How do I get to Koh Kret from Bangkok?

The simplest way is a taxi or Grab to Wat Sanam Nuea pier in Pak Kret (~45–75 minutes), then a tiny cross-river ferry to the island. Alternatively, take a Chao Phraya river boat north toward Nonthaburi and connect to the island for a more scenic journey, or join a guided bike tour that handles transport and adds cultural context.

When is the best time to visit Koh Kret?

On a weekend — especially Sunday — when the food-and-craft market is in full swing and the boats run most frequently. Go in the morning to beat the heat and the thickest crowds, since you explore on foot or by bicycle. On weekdays the island is quiet and many market stalls are closed.
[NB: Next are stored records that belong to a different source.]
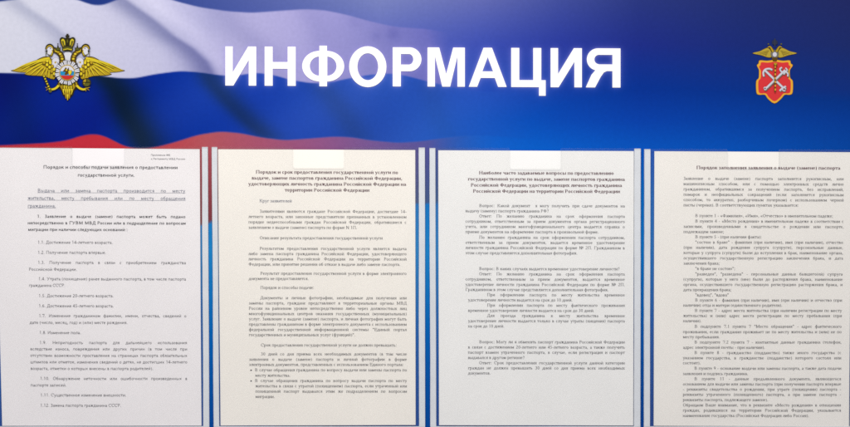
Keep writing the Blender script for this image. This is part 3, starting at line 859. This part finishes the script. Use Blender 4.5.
def glyph_quads(ch, style):
    """quads of a glyph in em units; style = (serif?, stem, hairline)"""
    key = (ch, style)
    if key in _cache: return _cache[key]
    serif, tk, tn = style
    Q = []

    def seg(x0, y0, x1, y1, wa=None, wb_=None):
        dx, dy = x1 - x0, y1 - y0
        q = math.hypot(dx, dy) or 1
        nx, ny = -dy / q, dx / q
        if wa is None:
            # broad nib: verticals and falling diagonals heavy, horizontals and rising diagonals light
            a = math.degrees(math.atan2(dy, dx)) % 180
            if a > 90: kk = min(1, (180 - a) / 55.0)
            else: kk = 1 if a > 82 else max(0, (a - 20) / 62) * .45
            wa = wb_ = (tn + (tk - tn) * kk) / 2
        Q.append([(x0 + nx * wa, y0 + ny * wa), (x0 - nx * wa, y0 - ny * wa), (x1 - nx * wb_, y1 - ny * wb_), (x1 + nx * wb_, y1 + ny * wb_)])

    for s in G[ch][1]:
        k = s[0]
        if k in 'SB':
            x, a, b = s[1:4]
            seg(x, a, x, b, tk / 2, tk / 2)
            if k == 'S' and serif:
                if s[4]: seg(x - 75 - tk * .2, b - 12, x + 75 + tk * .2, b - 12, 15, 15)
                if s[5]: seg(x - 75 - tk * .2, a + 12, x + 75 + tk * .2, a + 12, 15, 15)
        elif k == 'L':
            x0, y0, x1, y1 = s[1:]
            if not serif and y0 == y1 and y0 in (12, X - 12, 650): continue
            seg(x0, y0, x1, y1)
        elif k == 'O':
            cx, cy, rx, ry, a0, a1 = s[1:]
            n = max(4, int(abs(a1 - a0) / 32))
            rx2, ry2 = rx - tk * .30, ry - tn * .4
            for i in range(n):
                t0, t1 = [math.radians(a0 + (a1 - a0) * (i + j) / n) for j in (0, 1)]
                w0, w1 = [(tn + (tk * 1.05 - tn) * abs(math.cos(t)) ** 1.3) / 2 for t in (t0, t1)]
                pa = (cx + rx2 * math.cos(t0), cy + ry2 * math.sin(t0))
                pb_ = (cx + rx2 * math.cos(t1), cy + ry2 * math.sin(t1))
                na = (math.cos(t0), math.sin(t0))
                nb = (math.cos(t1), math.sin(t1))
                Q.append([(pa[0] - na[0] * w0, pa[1] - na[1] * w0), (pa[0] + na[0] * w0, pa[1] + na[1] * w0), (pb_[0] + nb[0] * w1, pb_[1] + nb[1] * w1), (pb_[0] - nb[0] * w1, pb_[1] - nb[1] * w1)])
        elif k == 'D':
            x, y, r = s[1:]
            r = r * (1 + (tk - 80) / 200)
            Q.append([(x - r, y - r * .5), (x - r * .2, y - r), (x + r, y - r * .4), (x + r, y + r * .5)])
            Q.append([(x - r, y - r * .5), (x + r, y + r * .5), (x + r * .2, y + r), (x - r, y + r * .6)])
    _cache[key] = np.array(Q) / 1000.0
    return _cache[key]


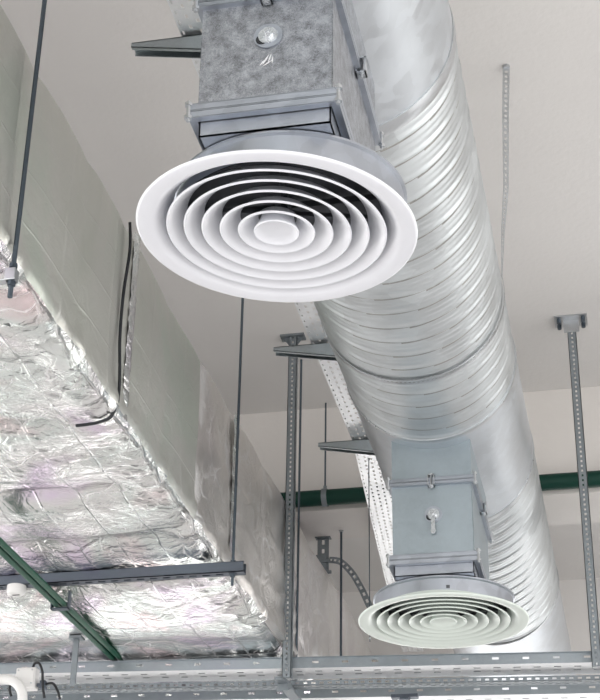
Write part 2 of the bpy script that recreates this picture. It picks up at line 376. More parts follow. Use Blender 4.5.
# perforated hanger strap looped under the duct
def strap_obj():
    t = thing('hanger_strap', 'perforated metal strap hanging from the ceiling and looped under the ribbed duct', 'strap', (-0.27, 4.62, CZ))
    y0 = 4.62; wd = 0.026; r = DR + 0.0075
    mb = MB(); us = []; n = 150
    # loop around the lower half
    for ring_r, th in ((r, 0.0015),):
        vv = []; ff = []
        vs_ = [-wd/2, -0.006, 0.006, wd/2]
        for i in range(n + 1):
            a = math.radians(170 + 200 * i / n)
            for v in vs_:
                vv.append((DX + ring_r*math.cos(a), y0 + v, DZ + ring_r*math.sin(a)))
        k0 = len(vv)
        for i in range(n + 1):
            a = math.radians(170 + 200 * i / n)
            for v in vs_:
                vv.append((DX + (ring_r+th)*math.cos(a), y0 + v, DZ + (ring_r+th)*math.sin(a)))
        for i in range(n):
            for j in range(3):
                if j == 1 and i % 2: continue
                q = (i*4+j, (i+1)*4+j, (i+1)*4+j+1, i*4+j+1)
                ff += [q, tuple(k0 + x for x in reversed(q))]
            ff += [(i*4, k0+i*4, k0+(i+1)*4, (i+1)*4), (i*4+3, (i+1)*4+3, k0+(i+1)*4+3, k0+i*4+3)]
        mb.add(vv, ff)
    mb.build('strap_loop', M['bolt'], t, 40)
    # free lengths up to the ceiling: the right one slightly kinked and twisted
    def run(pts, tw0, tw1, name):
        mb = MB(); n = 90; vv = []; ff = []; vs_ = [-wd/2, -0.005, 0.005, wd/2]
        for i in range(n + 1):
            f = i / n * (len(pts) - 1); k = min(int(f), len(pts) - 2); p = Vector(pts[k]).lerp(Vector(pts[k+1]), f - k)
            a = tw0 + (tw1 - tw0) * i / n; d = Vector((math.sin(a), math.cos(a), 0))
            for v in vs_: vv.append(tuple(p + d * v))
        for i in range(n):
            for j in range(3):
                if j == 1 and i % 2: continue
                ff.append((i*4+j, (i+1)*4+j, (i+1)*4+j+1, i*4+j+1))
        mb.add(vv, ff); o = mb.build(name, M['bolt'], t)
        so = o.modifiers.new('thickness', 'SOLIDIFY'); so.thickness = 0.0015
    xr = DX + r * math.cos(math.radians(10)); zr = DZ + r * math.sin(math.radians(10))
    run([(xr, y0, zr), (-0.305, y0, H + 2.95), (-0.287, y0, H + 3.12), (-0.275, y0 - .01, H + 3.4), (-0.262, y0, CZ)], 0.0, 1.3, 'hanging_strap')
    xl = DX - r * math.cos(math.radians(10))
    run([(xl, y0, zr), (xl, y0, CZ)], 0.0, 0.2, 'hanging_strap')
    MB().tube([(-0.262, y0, CZ - 0.012), (-0.262, y0, CZ)], 0.012, 6).build('bolt', M['bolt'], t)
strap_obj()

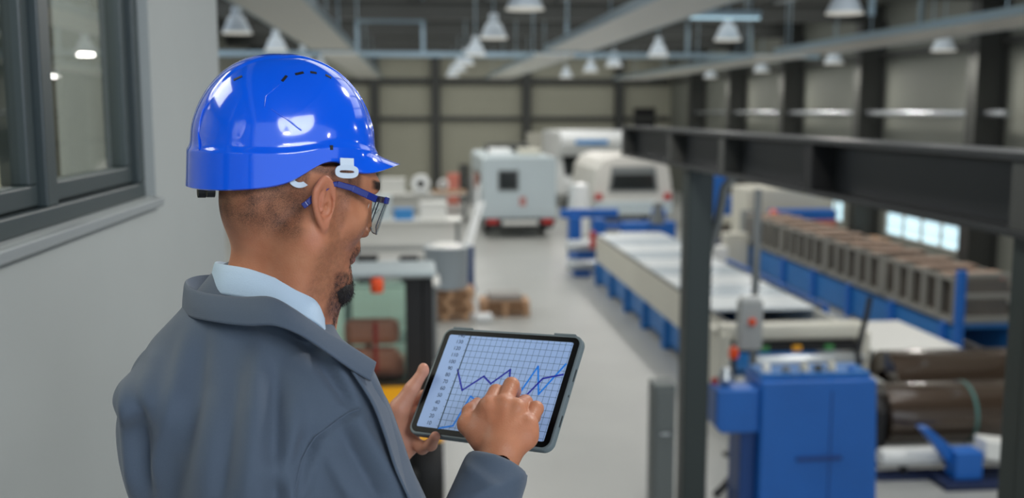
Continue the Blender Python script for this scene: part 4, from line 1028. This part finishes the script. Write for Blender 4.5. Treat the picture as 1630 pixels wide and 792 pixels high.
def sub(mb, name, m, parent, **k):
    o = mb.build(name, m, None, **k); o.parent = parent; o.matrix_parent_inverse = Matrix.Translation(man.location).inverted() if False else parent.matrix_parent_inverse.inverted() if False else Matrix.Identity(4)
    return o
for px, py, px2, py2 in ((449,124,460,117), (474,114,485,111), (498,111,508,113), (521,115,531,120), (369,124,383,117)):
    a, na = on_hat(px, py); b, nb_ = on_hat(px2, py2)
    sub(MB().bar(a+na*.0002, b+nb_*.0002, .0034, .0016, up=na), 'vent_slot', M_black, hat)
a, na = on_hat(532, 237); sub(MB().bar(a+kz*.003, a-kz*.003, .004, .0014, up=na), 'accessory_slot', M_black, hat)
# crease lines of the side panel
def crease(pts, r, nm):
    P = [on_hat(*p) for p in pts]
    sub(MB().tube([p+n_*.00001 for p, n_ in P], r, 8), nm, M_hat, hat, smooth=True)
crease([(437,171),(449,179),(461,187),(473,196),(484,205)], .0011, 'moulded_ridge')
crease([(424,165),(428,150),(435,138),(446,128)], .0008, 'moulded_ridge')
crease([(313,235),(311,215),(313,190),(320,172),(330,158)], .0012, 'moulded_ridge')
# harness inside
M_blk = mat('black_plastic', rgb(22,22,24), .45)
M_clip = mat('pale_plastic', rgb(205,218,232), .35)
ring = [fromk((.098*math.cos(t), .084*math.sin(t), -.036-.006*math.cos(t*1))) for t in np.linspace(1.9, 2*math.pi-1.9, 40)]
mb = MB()
for a, b in zip(ring[:-1], ring[1:]): mb.bar(a, b+(b-a)*.05, .003, .020, up=kz)
sub(mb, 'headband', M_blk, hat)
for t_, zz in ((3.14, -.047), (3.5, -.044)):
    p = np.array(fromk((.108*math.cos(t_), .092*math.sin(t_), zz)))
    sub(MB().tube([p-kz*.004+kx*.008, p-kz*.004-kx*.002], .010, 16), 'ratchet_knob', M_blk, hat, smooth=True)
def plate(center, u, v, n_, outline, hole, th=.0024):
    O = [center+u*a+v*b for a, b in outline]; H = [center+u*a+v*b for a, b in hole]; k = len(O); mb = MB()
    vs = [p+n_*th/2 for p in O]+[p+n_*th/2 for p in H]+[p-n_*th/2 for p in O]+[p-n_*th/2 for p in H]
    fs = []
    for i in range(k):
        j = (i+1) % k
        fs += [(i, j, k+j, k+i), (2*k+i, 3*k+i, 3*k+j, 2*k+j), (i, 2*k+i, 2*k+j, j), (k+i, k+j, 3*k+j, 3*k+i)]
    return mb.add(vs, fs)
def superel(a, b, e, n=28, ox=0, oy=0): return [(ox+a*math.copysign(abs(math.cos(t))**(2/e), math.cos(t)), oy+b*math.copysign(abs(math.sin(t))**(2/e), math.sin(t))) for t in np.linspace(0, 2*math.pi, n, endpoint=False)]
nr = -hl
c0 = PX(552, 273, 1.318); uu = hx*.98+hz*.18; uu /= np.linalg.norm(uu); vv = np.cross(uu, hl); vv /= np.linalg.norm(vv)
if vv[2] < 0: vv = -vv
sub(plate(c0, uu, vv, nr, superel(.0155, .0085, 2.6), superel(.0098, .0018, 3)), 'strap_clip', M_clip, hat, smooth=True)
sub(MB().bar(c0+vv*.005, c0+vv*.017-nr*.002, .018, .0022, up=nr), 'clip_tab', M_clip, hat)
c1 = PX(477, 278, 1.312)
sub(plate(c1, uu, vv, nr, superel(.0165, .0165, 2), superel(.0095, .0095, 2)), 'strap_ring', M_clip, hat, smooth=True)

# ------------------------------------------------------------------ safety glasses (in the head frame)
M_gl = mat('glasses_blue', rgb(18,38,125), .25, coat=.4)
def HP_(x, y, z): return fromh((x, y, z))
# brow bar wraps round the front
arc = []
for t in np.linspace(-1, 1, 25):
    a = t*1.12; arc.append(HP_(.070+.044*math.cos(a)**.8 if abs(a) < 1.5 else .07, -.077*math.sin(a)/math.sin(1.12), .024))
mb = MB()
for a, b in zip(arc[:-1], arc[1:]): mb.bar(a, b+(b-a)*.06, .0045, .0090, up=hz)
glasses = mb.build('safety_glasses', M_gl, man, bevel=.001)
for s in (-1, 1):
    pts = [(-.028, .084, -.006), (-.024, .086, -.001), (-.012, .0875, .016), (.000, .0875, .028), (.010, .086, .031), (.035, .083, .030), (.060, .079, .026), (.078, .075, .023)]
    hts = [.0075, .008, .0075, .0065, .007, .009, .0095, .0095]
    mb = MB(); PP = [HP_(x, s*y, z) for x, y, z in pts]
    tpn = []
    for i in range(len(PP)-1): mb.bar(PP[i], PP[i+1]+(PP[i+1]-PP[i])*.04, .0035, (hts[i]+hts[i+1])/2, up=hz)
    o = mb.build('temple_arm', M_gl, glasses, bevel=.001)
for s in (-1, 1):
    vs = []; nz = 9; T = np.linspace(.06, 1.10, 20)
    for a in T:
        for j in range(nz):
            f = j/(nz-1); zz = .020-.043*f*(1-.25*max(0, (a-.75)/.35)**2-.22*max(0, (.35-a)/.3)**2); sh = 1-.035*f
            vs.append(HP_(.069+.045*math.cos(a)**.8*sh-.004*f, -s*.0765*math.sin(a)/math.sin(1.12)*sh, zz))
    fs = [(i*nz+j, (i+1)*nz+j, (i+1)*nz+j+1, i*nz+j+1) for i in range(len(T)-1) for j in range(nz-1)]
    lens = MB().add(vs, fs).build('lens', M_lens, glasses, smooth=True)
    sm = lens.modifiers.new('thick', 'SOLIDIFY'); sm.thickness = .0016
    edge = [vs[i*nz+nz-1] for i in range(len(T))]; edge = [vs[(len(T)-1)*nz+j] for j in range(nz)]+edge[::-1]+[vs[j] for j in range(nz-1, -1, -1)]
    MB().tube(edge, .0008, 6).build('lens_edge', mat('lens_rim', rgb(60,66,78), .3), glasses, smooth=True)
MB().tube([HP_(.109, -.012, .004), HP_(.115, -.006, .010), HP_(.115, .006, .010), HP_(.109, .012, .004)], .0022, 8).build('nose_bridge', M_lens, glasses, smooth=True)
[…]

Should I visit Koh Kret or Bang Krachao?

Choose Koh Kret (on a weekend) for food, pottery, Mon culture, and a lively market on a small ferry-reached island. Choose Bang Krachao, the larger “green lung” peninsula to the south, for green space, jungle cycling, and tranquillity. Both are easy car-free half-day escapes near the city; they simply offer different experiences — culture and food versus nature and quiet.

What food should I try at Koh Kret?

Graze through the weekend market: colourful Thai khanom desserts, tod man fish cakes, crispy dok jok lotus-blossom wafers, grilled snacks, fresh fruit, and the island’s herb- and flower-flavoured specialties. Prices are local-market low, and many vendors also sell the local pottery and woven crafts as souvenirs.